start

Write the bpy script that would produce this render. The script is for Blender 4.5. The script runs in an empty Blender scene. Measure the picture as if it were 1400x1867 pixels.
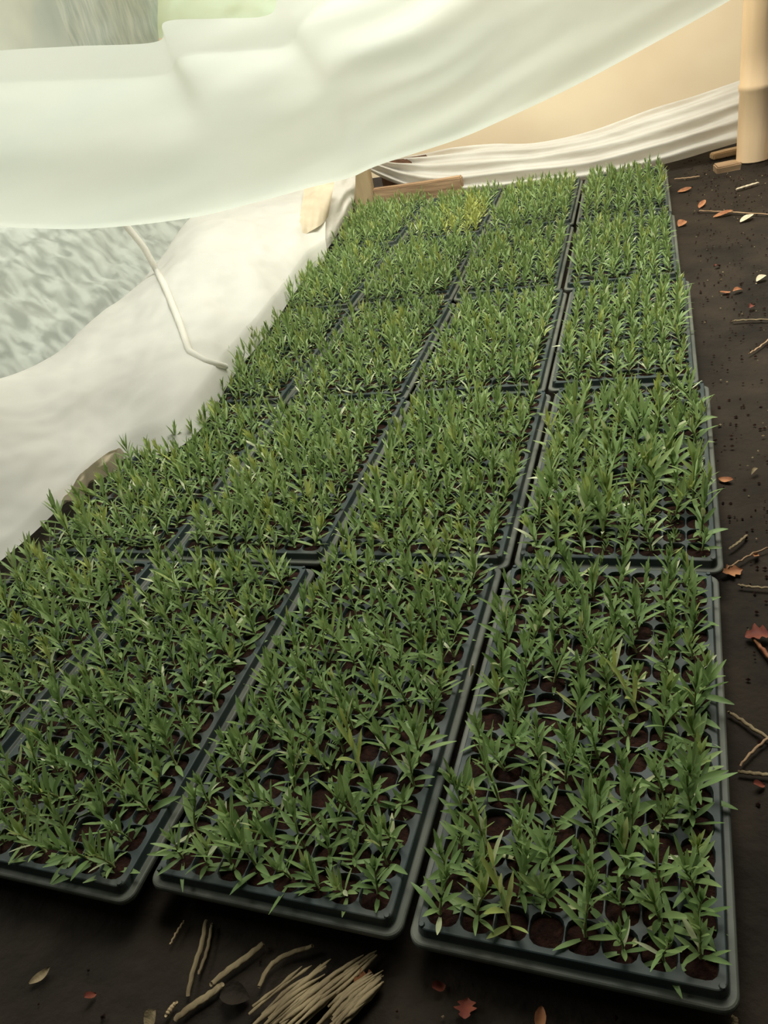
import bpy, math, random
import numpy as np
from mathutils import Vector, Matrix, noise

random.seed(7); rng = np.random.default_rng(7)
SC = bpy.context.scene
COL = SC.collection

# ------------------------------------------------------------------ camera
CAM = Vector((-0.06803054, -0.32280708, 0.71582733))
RW = Matrix(((0.944974155730692, 0.004571762742899277, 0.3271130446596231),
             (0.26377757108085415, 0.5807988721060273, -0.7701260047258834),
             (-0.19350772076522135, 0.8140342555112708, 0.5476339953458514)))
FPX = 1429.8
cd = bpy.data.cameras.new('camera'); cam = bpy.data.objects.new('camera', cd); COL.objects.link(cam)
cam.matrix_world = Matrix.Translation(CAM) @ RW.to_4x4()
cd.sensor_fit = 'VERTICAL'; cd.sensor_height = 36.0; cd.lens = 36.0 * FPX / 1867.0
cd.clip_start = 0.01; cd.clip_end = 60
SC.camera = cam

# ------------------------------------------------------------------ light, exposure
SC.view_settings.view_transform = 'Standard'; SC.view_settings.look = 'None'
SC.view_settings.gamma = 1.0; SC.view_settings.use_curve_mapping = False
SC.view_settings.exposure = 0.0
WORLD_STRENGTH = 0.04
wd = bpy.data.worlds.new('world'); SC.world = wd; wd.use_nodes = True
bgn = wd.node_tree.nodes['Background']
bgn.inputs['Color'].default_value = (0.93, 1.0, 0.84, 1); bgn.inputs['Strength'].default_value = WORLD_STRENGTH

def area(name, loc, target, size, power, color, sizey=None):
    l = bpy.data.lights.new(name, 'AREA'); l.energy = power; l.size = size; l.color = color
    if sizey: l.shape = 'RECTANGLE'; l.size_y = sizey
    o = bpy.data.objects.new(name, l); COL.objects.link(o); o.location = loc
    d = Vector(target) - Vector(loc); o.rotation_euler = d.to_track_quat('-Z', 'Y').to_euler()
    return o
# daylight that comes in at the far end and over the left side of the bed
area('daylight_far_end', (-0.9, 4.6, 1.9), (-0.5, 2.2, 0), 3.2, 94, (1.0, 0.95, 0.82), 1.6)
area('daylight_left_side', (-3.1, 0.8, 1.8), (-1.3, 0.9, 0.2), 2.2, 78, (1.0, 1.0, 0.90), 1.8)
oh = area('overhead_fill', (-0.2, 1.8, 2.4), (-0.35, 2.05, 0), 1.8, 74, (1.0, 0.99, 0.88), 1.6); oh.data.spread = 2.15  # added fill lamp, lifts the plants from above and fades towards the front

# ------------------------------------------------------------------ helpers
def ray(px, py):
    return RW @ Vector(((px - 700) / FPX, -(py - 933.5) / FPX, -1))
def onz(px, py, z):
    d = ray(px, py); return CAM + d * ((z - CAM.z) / d.z)
def onplane(px, py, P, n):
    d = ray(px, py); P = Vector(P); n = Vector(n); return CAM + d * ((P - CAM).dot(n) / d.dot(n))
def topx(p):
    v = RW.transposed() @ (Vector(p) - CAM); return (700 + FPX * v.x / -v.z, 933.5 - FPX * v.y / -v.z, -v.z)

GROUND = -0.04
def mat(name, color, rough=0.7, spec=0.3):
    m = bpy.data.materials.new(name); m.use_nodes = True
    b = m.node_tree.nodes['Principled BSDF']
    b.inputs['Base Color'].default_value = (*color, 1); b.inputs['Roughness'].default_value = rough
    b.inputs['Specular IOR Level'].default_value = spec
    return m
def nd(m, t, **kw):
    n = m.node_tree.nodes.new(t)
    for k, v in kw.items(): setattr(n, k, v)
    return n
def lk(m, a, b): m.node_tree.links.new(a, b)
def noisy(m, c1, c2, scale=20, detail=4, lo=.35, hi=.65, bump=0, bscale=None, stretch=None, bdist=.01):
    b = m.node_tree.nodes['Principled BSDF']
    tc = nd(m, 'ShaderNodeTexCoord'); mp = nd(m, 'ShaderNodeMapping'); lk(m, tc.outputs['Object'], mp.inputs[0])
    if stretch: mp.inputs['Scale'].default_value = stretch
    n = nd(m, 'ShaderNodeTexNoise'); n.inputs['Scale'].default_value = scale; n.inputs['Detail'].default_value = detail
    lk(m, mp.outputs[0], n.inputs['Vector'])
    r = nd(m, 'ShaderNodeValToRGB'); r.color_ramp.elements[0].position = lo; r.color_ramp.elements[1].position = hi
    r.color_ramp.elements[0].color = (*c1, 1); r.color_ramp.elements[1].color = (*c2, 1)
    lk(m, n.outputs['Fac'], r.inputs[0]); lk(m, r.outputs[0], b.inputs['Base Color'])
    if bump:
        n2 = nd(m, 'ShaderNodeTexNoise'); n2.inputs['Scale'].default_value = bscale or scale; n2.inputs['Detail'].default_value = 6
        lk(m, mp.outputs[0], n2.inputs['Vector'])
        bp = nd(m, 'ShaderNodeBump'); bp.inputs['Strength'].default_value = bump; bp.inputs['Distance'].default_value = bdist
        lk(m, n2.outputs['Fac'], bp.inputs['Height']); lk(m, bp.outputs[0], b.inputs['Normal'])
    return r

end

● **Direction**
Restate, line by line and word for word, everything from the top of the material through the line that contains "COL = SC.collection". Leave pictures out.

● **Problem solution**
Write the bpy script that would produce this render. The script is for Blender 4.5. The script runs in an empty Blender scene. Measure the picture as if it were 1400x1867 pixels.
import bpy, math, random
import numpy as np
from mathutils import Vector, Matrix, noise

random.seed(7); rng = np.random.default_rng(7)
SC = bpy.context.scene
COL = SC.collection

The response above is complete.